TASK TO CARRY OUT
Please restate, exactly as written, the lines running from the beginning of the material through the line that has "D, W, LX, FR, HC" in it.

DATA EXCERPT
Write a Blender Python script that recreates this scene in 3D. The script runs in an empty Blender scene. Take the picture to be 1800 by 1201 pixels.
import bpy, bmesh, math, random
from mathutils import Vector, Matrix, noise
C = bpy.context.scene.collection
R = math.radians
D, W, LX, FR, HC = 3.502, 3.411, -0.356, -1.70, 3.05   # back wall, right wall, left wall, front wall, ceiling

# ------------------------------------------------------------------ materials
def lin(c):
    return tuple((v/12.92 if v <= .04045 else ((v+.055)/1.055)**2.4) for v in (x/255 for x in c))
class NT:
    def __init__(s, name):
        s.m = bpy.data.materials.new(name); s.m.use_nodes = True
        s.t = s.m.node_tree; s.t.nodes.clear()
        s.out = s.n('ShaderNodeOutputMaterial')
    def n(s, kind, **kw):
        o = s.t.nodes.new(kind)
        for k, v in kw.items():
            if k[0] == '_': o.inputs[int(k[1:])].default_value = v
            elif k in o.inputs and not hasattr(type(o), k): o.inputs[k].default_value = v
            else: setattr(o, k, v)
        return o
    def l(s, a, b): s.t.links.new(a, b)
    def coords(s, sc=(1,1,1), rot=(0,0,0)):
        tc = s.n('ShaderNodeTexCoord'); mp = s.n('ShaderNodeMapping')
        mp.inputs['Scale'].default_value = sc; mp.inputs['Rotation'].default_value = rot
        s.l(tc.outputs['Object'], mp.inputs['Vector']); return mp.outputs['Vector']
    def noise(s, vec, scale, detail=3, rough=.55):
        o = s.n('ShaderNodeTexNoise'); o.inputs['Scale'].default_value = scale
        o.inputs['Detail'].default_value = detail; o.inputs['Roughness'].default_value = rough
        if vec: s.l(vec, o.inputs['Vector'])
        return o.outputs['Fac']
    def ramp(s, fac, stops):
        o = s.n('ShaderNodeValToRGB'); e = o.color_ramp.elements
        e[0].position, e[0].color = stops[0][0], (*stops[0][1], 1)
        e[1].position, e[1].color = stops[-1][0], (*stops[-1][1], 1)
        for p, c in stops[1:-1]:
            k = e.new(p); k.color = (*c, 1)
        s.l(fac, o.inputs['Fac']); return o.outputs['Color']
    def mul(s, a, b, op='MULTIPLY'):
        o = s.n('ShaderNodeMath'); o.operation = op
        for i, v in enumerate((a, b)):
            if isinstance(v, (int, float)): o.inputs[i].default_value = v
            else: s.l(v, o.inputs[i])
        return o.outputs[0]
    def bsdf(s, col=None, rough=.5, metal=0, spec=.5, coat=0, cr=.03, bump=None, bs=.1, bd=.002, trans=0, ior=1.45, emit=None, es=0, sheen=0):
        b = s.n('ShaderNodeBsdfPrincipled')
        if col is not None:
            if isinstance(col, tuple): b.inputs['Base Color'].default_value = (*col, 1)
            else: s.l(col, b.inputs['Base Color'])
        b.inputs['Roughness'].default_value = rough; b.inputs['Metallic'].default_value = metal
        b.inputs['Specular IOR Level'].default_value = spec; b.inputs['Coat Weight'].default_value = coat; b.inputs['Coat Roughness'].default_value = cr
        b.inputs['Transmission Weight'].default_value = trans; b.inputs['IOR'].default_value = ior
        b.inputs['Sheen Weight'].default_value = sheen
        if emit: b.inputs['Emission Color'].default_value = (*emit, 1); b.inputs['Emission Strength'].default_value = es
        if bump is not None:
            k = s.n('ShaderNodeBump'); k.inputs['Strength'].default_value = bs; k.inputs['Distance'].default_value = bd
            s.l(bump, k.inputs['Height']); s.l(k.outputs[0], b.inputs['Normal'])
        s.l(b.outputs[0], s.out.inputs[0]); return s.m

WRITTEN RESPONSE
Write a Blender Python script that recreates this scene in 3D. The script runs in an empty Blender scene. Take the picture to be 1800 by 1201 pixels.
import bpy, bmesh, math, random
from mathutils import Vector, Matrix, noise
C = bpy.context.scene.collection
R = math.radians
D, W, LX, FR, HC = 3.502, 3.411, -0.356, -1.70, 3.05   # back wall, right wall, left wall, front wall, ceiling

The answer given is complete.